Tuesday, April 27, 2021

One Coin Reads 27: Doctor Strange: Herald, by Mark Waid and Barry Kitson

Doctor Strange: Herald, by Mark Waid and Barry Kitson

2019

Marvel pumps out over 50 comics a month. A couple of them are pretty good, the rest are folks paying rent. Which is this?

The cover looks epic
I generally won't touch monthly Marvel and DC books anymore because they are so editorially driven. The books must exist to fill up space on the shelf, so they find some people to work on it. That's not a recipe for good books. Good books happen in spite of this system, not because of it.

I think Doctor Strange is a neat character, though I've never been deep into any of his books. This collection was marked down to ¥315 (less than the price of a single issue of this new!), so I figured it would be a chance to read some Doctor Strange and see what the state of Marvel's monthly books are like at the same time. Mark Waid is generally a reliable super-hero writer, but I haven't read much of his work in the past twenty years.

The art is competent yet bland for most of the book
Doctor Strange is pretty well-known at this point, as a B-list comic and movie character. Here, Waid wants to cross him over with Marvel's cosmic side for a fresh spin on the character. In the first issue of the five in this book, Galactus is transported to the realm of magic, where the realm begins transforming Galactus and putting the entirety of reality at risk. Doctor Strange must serve as the herald of Galactus!

Are you really the herald if Galactus doesn't proclaim it?

That was the first problem: you can't put reality at risk all the time, Marvel. Whether it's the M'kraan Crystal, the House of M, the Age of Ultron, whatever, after sixty years of this stuff, it's nearly impossible to establish convincing stakes at that level in a Marvel comic anymore. Four times a year, all of reality in the Marvel universe is put at risk. It isn't an epic situation in and of itself.  Make no mistake: not a single Doctor Strange reader hasn't seen the whole of existence threatened before (in a comic). This is nobody's first comic anymore.

The only time I liked the art was when Kitson was directly channeling Kirby

The second problem was that it was done in a five issue story which tells the danger of Galactus but doesn't show it at all. This story probably should have been done in two arcs, spaced out. Do a five issue story getting Galactus to the magical realm and solving a related issue. Let him putter around in the background in the next two arcs, and then have it out of control in a final arc, which would let it feel epic, like something that had built up. This story was just Doctor Strange saying Galactus can't handle the magic energy, then someone else saying it, then another person saying it. It was very tell-don't-show stuff. 

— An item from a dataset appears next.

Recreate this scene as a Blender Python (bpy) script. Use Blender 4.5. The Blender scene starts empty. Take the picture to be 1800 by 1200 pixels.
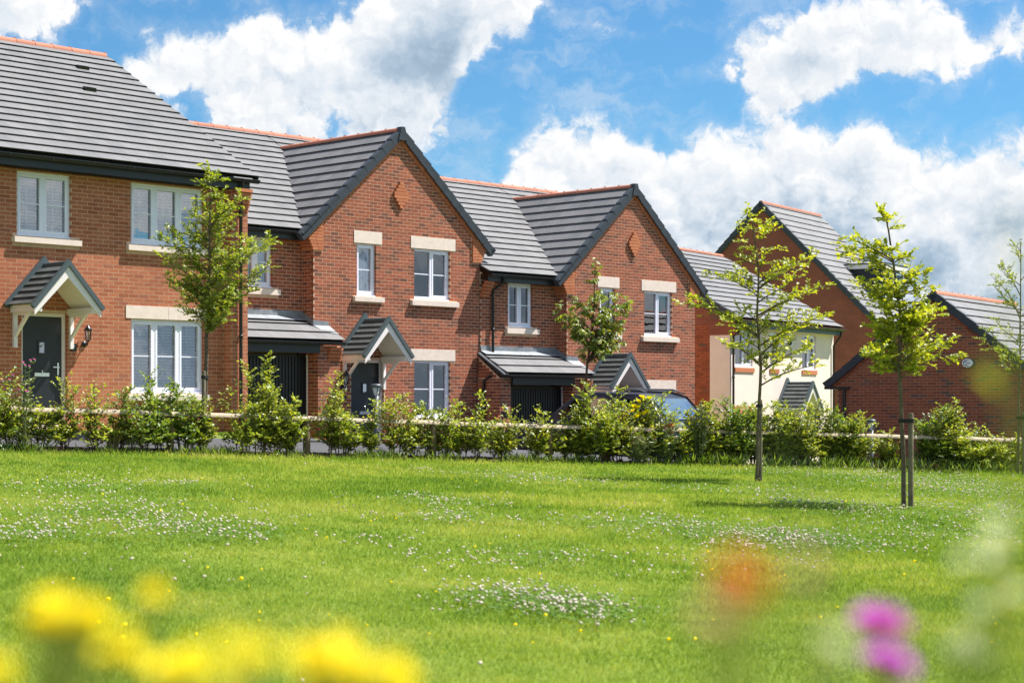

The third problem is that none of it is really exciting. Galactus is taken over by Dormammu for 12 pages, Dormammu monologues, then Galactus absorbs him. There are no stakes, nothing is really explored. Just a bunch of stuff happening without consequence. Before decompressed storytelling took over the mainstream, I think you could make a five-issue epic, but this story simply doesn't have the space to examine the ramifications of anything.

Kitson could draw any crazy shit he wanted to, and this was what he went with

I read all of this, as that's part of the challenge for me this year, to read everything, but it was bland. The art really didn't help. This is the first time I've ever read Kitson's work to my memory, but there was no joy in it. It really seemed like a guy drawing what he was paid to draw, and little else. There were some pictures of Galactus going power-crazy which had some passion, but it was hard to find elsewhere in the comic. I don't know his work, so it's hard to say if inker Scott Koblish helped or hindered it. At different points he draws dozens of Marvel characters, and I'm taken back to the days of Secret Wars II, where the best compliment I could make was that the characters were all on-model.

"Ah, yeah..."
The biggest disappointment with this was the lack of character. The book was so concerned with dishing out plot that there wasn't really space for Waid to make any of the featured characters people. That's probably the thing that I enjoy most when reading mainstream comics, the chance for characters to really take on a personality. When comics are being published at such a high frequency, we should really get to know the characters well, and I didn't get that here. It was focused on plot, and not a very interesting one.

The main value in reading this was so that when I go back to saying mainstream comics aren't worth sorting through on a monthly basis, I have a recent concrete example to back that statement up with, it's not just a blind statement.

Hey Marvel and DC, you want me to buy new books? Make something good and get it Eisner nominated.